Being exposed to the elements as they are, motorcycle riders face the prospect of sweating through hot days under their leathers, or shivering as frigid winds blow through them on cold ones. There are some heating and cooling options out there, as well as air-conditioning units designed specifically for motorbikes, but not everyone is keen to strap one of these to the back of their bike. Enter MiClimate, a belt designed to keep bikers at a comfortable temperature without adding too much bulk.

Built around an adjustable belt strap, the MiClimate system is made up of a lithium-ion battery, a core cooling unit and a Bluetooth remote that can be attached to the handlebars. To control the climate within the jacket, the core unit draws ambient air in and heats or cools it using a thermo-electric system. Once it's been conditioned the air is directed upwards through a flexible manifold, before a flexible internal structure releases it under the jacket.

MiClimate's 12-V, 72-Wh battery should offer up about four hours of comfort before it's time to recharge.

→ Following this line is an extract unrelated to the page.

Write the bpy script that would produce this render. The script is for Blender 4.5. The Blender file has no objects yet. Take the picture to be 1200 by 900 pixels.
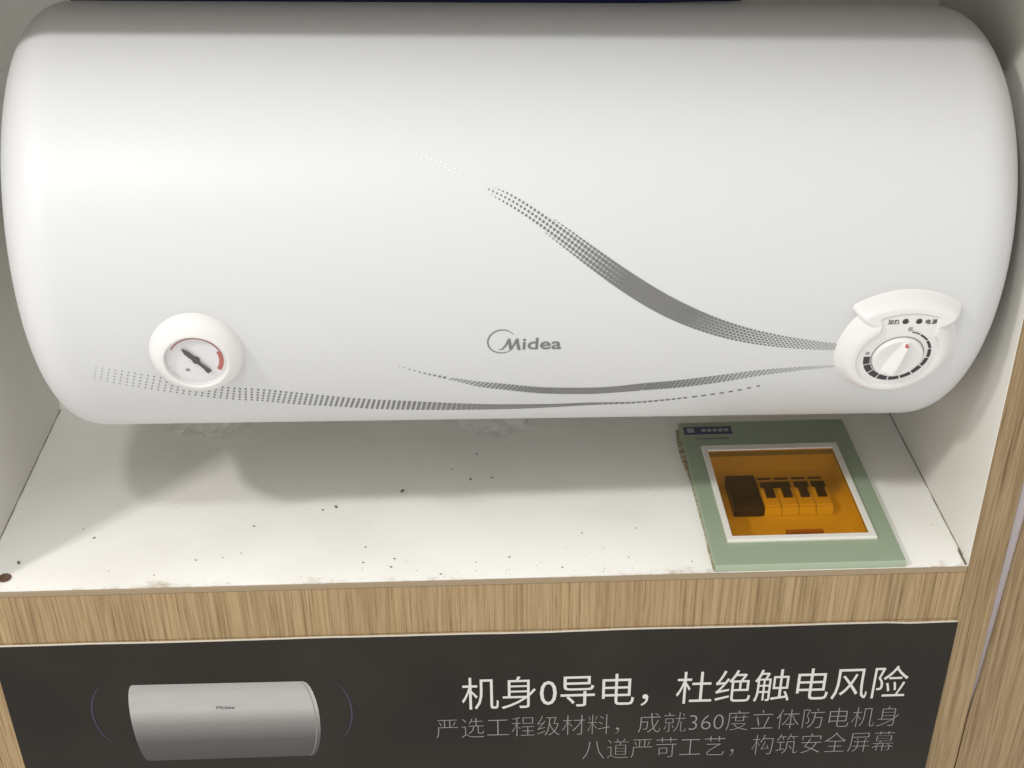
import bpy, bmesh, math, random
from mathutils import Matrix, Vector, noise
random.seed(7)
D = bpy.data
scene = bpy.context.scene
C = scene.collection

# ------------------------------------------------------------------ camera
cam_d = D.cameras.new('camera')
cam = D.objects.new('camera', cam_d); C.objects.link(cam)
_R = Vector((0.99957, -0.02550, -0.01480)); _F = Vector((0.0115, 0.7987, -0.6017)).normalized()
_R = (_R - _F * _R.dot(_F)).normalized(); _U = _R.cross(_F)
m = Matrix((( _R.x, _U.x, -_F.x, 0.0073), (_R.y, _U.y, -_F.y, -1.0946), (_R.z, _U.z, -_F.z, 0.7655), (0, 0, 0, 1)))
cam.matrix_world = m
cam_d.sensor_width = 36; cam_d.lens = 49.596
cam_d.shift_x = 0.01286; cam_d.shift_y = 0.23899
cam_d.clip_start = 0.02; cam_d.clip_end = 50
scene.camera = cam

# ------------------------------------------------------------------ room light
world = D.worlds.new('World'); scene.world = world; world.use_nodes = True
bg = world.node_tree.nodes['Background']
bg.inputs['Color'].default_value = (1.0, 0.98, 0.945, 1); bg.inputs['Strength'].default_value = 1.12

def ceiling_lamp(name, loc, target, sx, sy, power, col):
    l = D.lights.new(name, 'AREA'); l.shape = 'RECTANGLE'; l.size = sx; l.size_y = sy
    l.energy = power; l.color = col
    o = D.objects.new(name, l); C.objects.link(o)
    o.location = loc
    o.rotation_euler = (Vector(target) - Vector(loc)).to_track_quat('-Z', 'Y').to_euler()
    return o
ceiling_lamp('ceiling_lamp', (-1.52, -1.21, 1.70), (-.1, .1, .1), .22, .11, 25, (1.0, .97, .94))
ceiling_lamp('ceiling_lamp', (-0.38, -1.21, 1.70), (0, .1, .1), .14, .10, 9.5, (.96, .99, .985))

vs = scene.view_settings
vs.view_transform = 'Standard'; vs.look = 'None'; vs.exposure = 0; vs.gamma = 1
vs.use_curve_mapping = False

# ------------------------------------------------------------------ helpers
def tag(o, label, cat, group=None):
    o['label'] = label; o['category'] = cat
    if group: o['group'] = group
    return o
def empty(name, loc=(0, 0, 0)):
    o = D.objects.new(name, None); C.objects.link(o); o.location = loc; o.empty_display_size = .05
    return o
def link(name, me, mat, parent=None, smooth=False, offset=None):
    if mat: me.materials.append(mat)
    if smooth:
        for p in me.polygons: p.use_smooth = True
    o = D.objects.new(name, me); C.objects.link(o)
    if parent: o.parent = parent
    if offset is not None: o.location = offset
    return o
def mesh(name, verts, faces, mat, parent=None, smooth=False):
    me = D.meshes.new(name); me.from_pydata([tuple(v) for v in verts], [], faces); me.update()
    return link(name, me, mat, parent, smooth)
def box_bm(bm, x0, x1, y0, y1, z0, z1):
    vs_ = [bm.verts.new(p) for p in ((x0,y0,z0),(x1,y0,z0),(x1,y1,z0),(x0,y1,z0),(x0,y0,z1),(x1,y0,z1),(x1,y1,z1),(x0,y1,z1))]
    for f in ((3,2,1,0),(4,5,6,7),(0,1,5,4),(1,2,6,5),(2,3,7,6),(3,0,4,7)):
        bm.faces.new([vs_[i] for i in f])
def bm_obj(name, bm, mat, parent=None, bevel=0, seg=2, smooth=False):
    if bevel:
        bmesh.ops.bevel(bm, geom=list(bm.edges), offset=bevel, segments=seg, affect='EDGES', profile=.6)
    bmesh.ops.recalc_face_normals(bm, faces=list(bm.faces))
    me = D.meshes.new(name); bm.to_mesh(me); bm.free()
    return link(name, me, mat, parent, smooth)
def box(name, x0, x1, y0, y1, z0, z1, mat, parent=None, bevel=0, seg=2):
    bm = bmesh.new(); box_bm(bm, x0, x1, y0, y1, z0, z1)
    return bm_obj(name, bm, mat, parent, bevel, seg)
def ring_box(name, o, i, z0, z1, mat, parent=None, bevel=0):
    """rectangular plate with a rectangular opening; o, i = (x0,x1,y0,y1)"""
    bm = bmesh.new()
    def loop(r, z): return [bm.verts.new((x, y, z)) for x, y in ((r[0],r[2]),(r[1],r[2]),(r[1],r[3]),(r[0],r[3]))]
    ob, ot, ib, it = loop(o, z0), loop(o, z1), loop(i, z0), loop(i, z1)
    for k in range(4):
        j = (k + 1) % 4
        bm.faces.new((ot[k], ot[j], it[j], it[k])); bm.faces.new((ob[j], ob[k], ib[k], ib[j]))
        bm.faces.new((ob[k], ob[j], ot[j], ot[k])); bm.faces.new((ib[j], ib[k], it[k], it[j]))
    if bevel:
        es = [e for e in bm.edges if all(abs(v.co.z - z1) < 1e-6 for v in e.verts)
              and len({v in ot for v in e.verts}) == 1]
        bmesh.ops.bevel(bm, geom=es, offset=bevel, segments=2, affect='EDGES', profile=.5)
    return bm_obj(name, bm, mat, parent)

lerp = lambda a, b, t: a + (b - a) * t
cl = lambda x: max(0.0, min(1.0, x))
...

If that won't cut it, the system can also be run off the motorbike battery. According to its creators, MiClimate is capable of cutting 18° F (10° C) from what's going on outside, or adding 36° F (20° C) to the ambient temperature.

As cool as this sounds, there are a few issues we can foresee with the MiClimate. For one, there's no guarantee the air will actually be able to circulate around the inside of a tight leather motorbike jacket, especially on a hot day when things tend to get a bit sticky and sweaty. We're also not sure about the holster-style mounting for the core unit, which could make people think you're packing heat of a different kind.

The MiClimate is currently listed on Indiegogo, where it has raised over US$7,500 of its $20,000 goal with one month remaining. Assuming everything goes to plan, pledging US$249 will get you a Base Kit, which doesn't include a battery, while $269 will get you a core unit and battery pack.

Source: MiClimate

View gallery - 8 images
4 comments
4 comments
xs400
The way I see it, there is a lot of waste heat available from the engine for an absorption/adsorption cooling unit, why not go this route? And of course heated air should be even simpler to channel into the suit.
toller
I like the idea. I use a wet vest when it is obnoxiously hot and have rigged a windshield washer pump to spritz a mist at me when haven't bothered with the vest. It only cools for a moment, but it is appreciated and I can push the button again. I'm not interested in wearing hard items around the waist which would create a presure point in a crash despite my wearing protective gear.
Bryan Paschke
only 18 degrees....not real impressive on a hot summer day.
Daishi
It would be pretty simple to build a heating/cooling system on a lot of motorcycles that blows air out a detachable hose but it would require wearing custom clothing with channels for the air to follow.
On a hot day you really don't even need to cool the air being blown into the suit. Just the airflow alone from the hose would help cool you. Considering how often people don't wear enough safety gear because it's too hot out having the ability to blow air into the suit would actually be a useful safety feature.
I drove a tank in the service and there is an air hose for the driver that I did just this with. It's amazing how much a small amount of airflow matters once it's blowing inside your suit.
Wearing a lot of gear on a hot day is tolerable if you are rolling but once you slow down or get stuck in traffic it's pretty rough.